● **DATASET EXTRACT**:
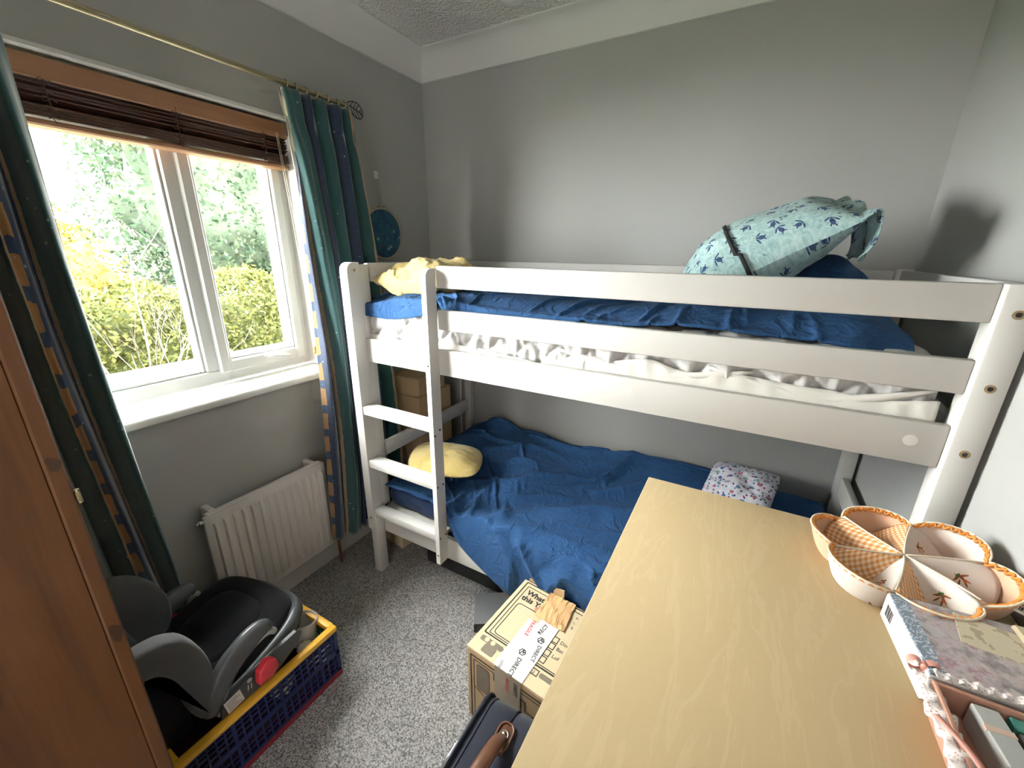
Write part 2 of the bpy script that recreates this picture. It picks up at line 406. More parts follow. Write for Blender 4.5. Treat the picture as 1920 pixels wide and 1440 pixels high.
# coving: concave quarter profile, bottom at z 2.232, about 95 mm out on the ceiling
CZ, CO = 2.232, .095
prof = [(0, CZ), (.012, CZ)]+[(.012+(CO-.022)*(1-math.cos(a)), CZ+.008+(ZC-CZ-.016)*math.sin(a)) for a in np.linspace(0.0, math.pi/2, 9)]+[(CO, ZC-.004), (CO, ZC), (0, ZC)]
def cove(name, mapf, a, b, label):
    V = []; n = len(prof)
    for e in (a, b):
        for o, z in prof: V.append(mapf(o, e+(o if e == a else -o), z))
    F = [(i, (i+1) % n, n+(i+1) % n, n+i) for i in range(n)]+[tuple(range(n))[::-1], tuple(range(n, 2*n))]
    struct(MB().add(V, F).build(name, M_COVE, sharp=30), label)
cove('trim_2', lambda o, e, z: (o, e, z), YF, 0, 'white coving above the window wall')
cove('trim_3', lambda o, e, z: (e, -o, z), 0, L, 'white coving above the wall behind the bunk bed')
cove('trim_4', lambda o, e, z: (L-o, e, z), YF, 0, 'white coving above the right wall')
def skirting(name, x0, x1, y0, y1, label):
    struct(MB().box(x0, x1, y0, y1, 0, .1, .004).build(name, M_WHITEP), label)
skirting('baseboard_left', 0, .015, YF, 0, 'white baseboard under the radiator'); skirting('baseboard_back', .015, L, -.015, 0, 'white baseboard behind the bunk bed'); skirting('baseboard_right', L-.015, L, YF, -.015, 'white baseboard by the desk')

# ------------------------------------------------------------------ window
win = bpy.data.objects.new('window_1', None); COL.objects.link(win); win.location = (-.14, -1.34, WZ0); struct(win, 'white plastic window with a fixed pane and an opening sash')
XF = -.10                                                               # room face of the frame
def ring(y0, y1, z0, z1, t, x0, x1, bev=.004, tb=None, ty=None):
    m = MB(); tb = tb or t; ty = ty or t
    m.box(x0, x1, y0, y0+t, z0, z1, bev); m.box(x0, x1, y1-ty, y1, z0, z1, bev); m.box(x0, x1, y0+t, y1-ty, z0, z0+tb, bev); m.box(x0, x1, y0+t, y1-ty, z1-t, z1, bev); return m
MU = -1.135
m = ring(WY0, WY1, WZ0+.03, WZ1, .036, XF-.065, XF, tb=.05); m.build('frame', M_UPVC, win)
m = MB(); m.box(XF-.065, XF, MU-.022, MU+.022, WZ0+.08, WZ1-.036, .005); m.build('mullion', M_UPVC, win)
m = ring(MU+.018, WY1-.028, WZ0+.068, WZ1-.03, .040, XF-.05, XF+.016, .006, tb=.046); m.box(XF-.02, XF+.010, MU+.056, MU+.063, WZ0+.11, WZ1-.07, .002)
sash = m.build('sash', M_UPVC, win, 30)
m = ring(WY0+.034, MU-.020, WZ0+.078, WZ1-.034, .016, XF-.045, XF-.008, .006); m.build('glazing_bead', M_UPVC, win, 30)
m = ring(MU+.056, WY1-.066, WZ0+.112, WZ1-.068, .012, XF-.03, XF+.006, .005); m.build('glazing_bead', M_UPVC, win, 30)
gm = bpy.data.materials.new('window_glass'); gm.use_nodes = True; tt = T(gm); gm.node_tree.nodes.clear()
o_ = tt.n('ShaderNodeOutputMaterial'); mx = tt.n('ShaderNodeMixShader'); tr = tt.n('ShaderNodeBsdfTransparent'); gl = tt.n('ShaderNodeBsdfGlossy'); lw_ = tt.n('ShaderNodeLayerWeight'); fr = tt.n('ShaderNodeMath', operation='MULTIPLY_ADD')
tr.inputs[0].default_value = (.96, .98, .97, 1); gl.inputs['Roughness'].default_value = .02; p4 = tt.n('ShaderNodeMath', operation='POWER'); p4.inputs[1].default_value = 4.0; gm.node_tree.links.new(lw_.outputs['Facing'], p4.inputs[0]); gm.node_tree.links.new(p4.outputs[0], fr.inputs[0]); fr.inputs[1].default_value = .35; fr.inputs[2].default_value = .03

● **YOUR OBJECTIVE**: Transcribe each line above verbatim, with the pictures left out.

● **THE SOLUTION**:
Write part 2 of the bpy script that recreates this picture. It picks up at line 406. More parts follow. Write for Blender 4.5. Treat the picture as 1920 pixels wide and 1440 pixels high.
# coving: concave quarter profile, bottom at z 2.232, about 95 mm out on the ceiling
CZ, CO = 2.232, .095
prof = [(0, CZ), (.012, CZ)]+[(.012+(CO-.022)*(1-math.cos(a)), CZ+.008+(ZC-CZ-.016)*math.sin(a)) for a in np.linspace(0.0, math.pi/2, 9)]+[(CO, ZC-.004), (CO, ZC), (0, ZC)]
def cove(name, mapf, a, b, label):
    V = []; n = len(prof)
    for e in (a, b):
        for o, z in prof: V.append(mapf(o, e+(o if e == a else -o), z))
    F = [(i, (i+1) % n, n+(i+1) % n, n+i) for i in range(n)]+[tuple(range(n))[::-1], tuple(range(n, 2*n))]
    struct(MB().add(V, F).build(name, M_COVE, sharp=30), label)
cove('trim_2', lambda o, e, z: (o, e, z), YF, 0, 'white coving above the window wall')
cove('trim_3', lambda o, e, z: (e, -o, z), 0, L, 'white coving above the wall behind the bunk bed')
cove('trim_4', lambda o, e, z: (L-o, e, z), YF, 0, 'white coving above the right wall')
def skirting(name, x0, x1, y0, y1, label):
    struct(MB().box(x0, x1, y0, y1, 0, .1, .004).build(name, M_WHITEP), label)
skirting('baseboard_left', 0, .015, YF, 0, 'white baseboard under the radiator'); skirting('baseboard_back', .015, L, -.015, 0, 'white baseboard behind the bunk bed'); skirting('baseboard_right', L-.015, L, YF, -.015, 'white baseboard by the desk')

# ------------------------------------------------------------------ window
win = bpy.data.objects.new('window_1', None); COL.objects.link(win); win.location = (-.14, -1.34, WZ0); struct(win, 'white plastic window with a fixed pane and an opening sash')
XF = -.10                                                               # room face of the frame
def ring(y0, y1, z0, z1, t, x0, x1, bev=.004, tb=None, ty=None):
    m = MB(); tb = tb or t; ty = ty or t
    m.box(x0, x1, y0, y0+t, z0, z1, bev); m.box(x0, x1, y1-ty, y1, z0, z1, bev); m.box(x0, x1, y0+t, y1-ty, z0, z0+tb, bev); m.box(x0, x1, y0+t, y1-ty, z1-t, z1, bev); return m
MU = -1.135
m = ring(WY0, WY1, WZ0+.03, WZ1, .036, XF-.065, XF, tb=.05); m.build('frame', M_UPVC, win)
m = MB(); m.box(XF-.065, XF, MU-.022, MU+.022, WZ0+.08, WZ1-.036, .005); m.build('mullion', M_UPVC, win)
m = ring(MU+.018, WY1-.028, WZ0+.068, WZ1-.03, .040, XF-.05, XF+.016, .006, tb=.046); m.box(XF-.02, XF+.010, MU+.056, MU+.063, WZ0+.11, WZ1-.07, .002)
sash = m.build('sash', M_UPVC, win, 30)
m = ring(WY0+.034, MU-.020, WZ0+.078, WZ1-.034, .016, XF-.045, XF-.008, .006); m.build('glazing_bead', M_UPVC, win, 30)
m = ring(MU+.056, WY1-.066, WZ0+.112, WZ1-.068, .012, XF-.03, XF+.006, .005); m.build('glazing_bead', M_UPVC, win, 30)
gm = bpy.data.materials.new('window_glass'); gm.use_nodes = True; tt = T(gm); gm.node_tree.nodes.clear()
o_ = tt.n('ShaderNodeOutputMaterial'); mx = tt.n('ShaderNodeMixShader'); tr = tt.n('ShaderNodeBsdfTransparent'); gl = tt.n('ShaderNodeBsdfGlossy'); lw_ = tt.n('ShaderNodeLayerWeight'); fr = tt.n('ShaderNodeMath', operation='MULTIPLY_ADD')
tr.inputs[0].default_value = (.96, .98, .97, 1); gl.inputs['Roughness'].default_value = .02; p4 = tt.n('ShaderNodeMath', operation='POWER'); p4.inputs[1].default_value = 4.0; gm.node_tree.links.new(lw_.outputs['Facing'], p4.inputs[0]); gm.node_tree.links.new(p4.outputs[0], fr.inputs[0]); fr.inputs[1].default_value = .35; fr.inputs[2].default_value = .03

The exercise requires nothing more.